LAMP: Learning a Motion Policy to Repeatedly Navigate in an Uncertain Environment

TL;DR

LAMP introduces a learning-based motion policy for mobile robots to improve repeated navigation efficiency in environments with changing traversability, leveraging past experiences to outperform reactive methods.

Contribution

The paper formalizes the Learned Reactive Planning Problem and proposes the LAMP framework that integrates learned policies with existing navigation stacks for better navigation performance.

Findings

Outperforms state-of-the-art algorithms by 10-40% in travel time

Effective in simulated and real-world environments

Robust to localization and mapping errors

Abstract

Mobile robots are often tasked with repeatedly navigating through an environment whose traversability changes over time. These changes may exhibit some hidden structure, which can be learned. Many studies consider reactive algorithms for online planning, however, these algorithms do not take advantage of the past executions of the navigation task for future tasks. In this paper, we formalize the problem of minimizing the total expected cost to perform multiple start-to-goal navigation tasks on a roadmap by introducing the Learned Reactive Planning Problem.
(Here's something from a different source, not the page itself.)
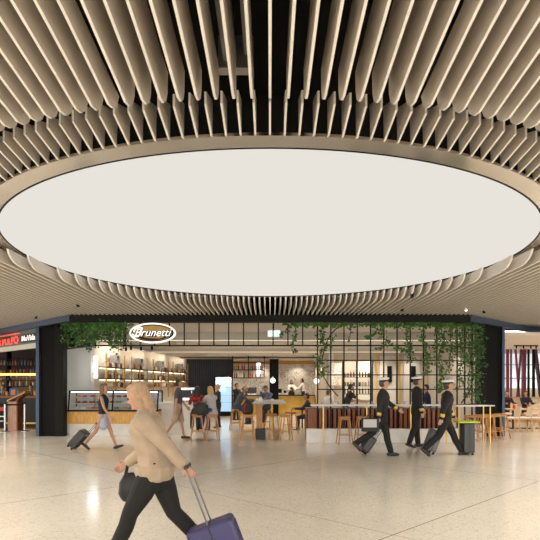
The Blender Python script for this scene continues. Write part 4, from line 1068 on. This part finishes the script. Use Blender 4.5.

We propose a method that captures information from past executions to learn a motion policy to handle obstacles that the robot has seen before. We propose the LAMP framework, which integrates the generated motion policy with an existing navigation stack. Finally, an extensive set of experiments in simulated and real-world environments show that the proposed method outperforms the state-of-the-art algorithms by 10% to 40% in terms of expected time to travel from start to goal. We also evaluate the robustness of the proposed method in the presence of localization and mapping errors on a real robot.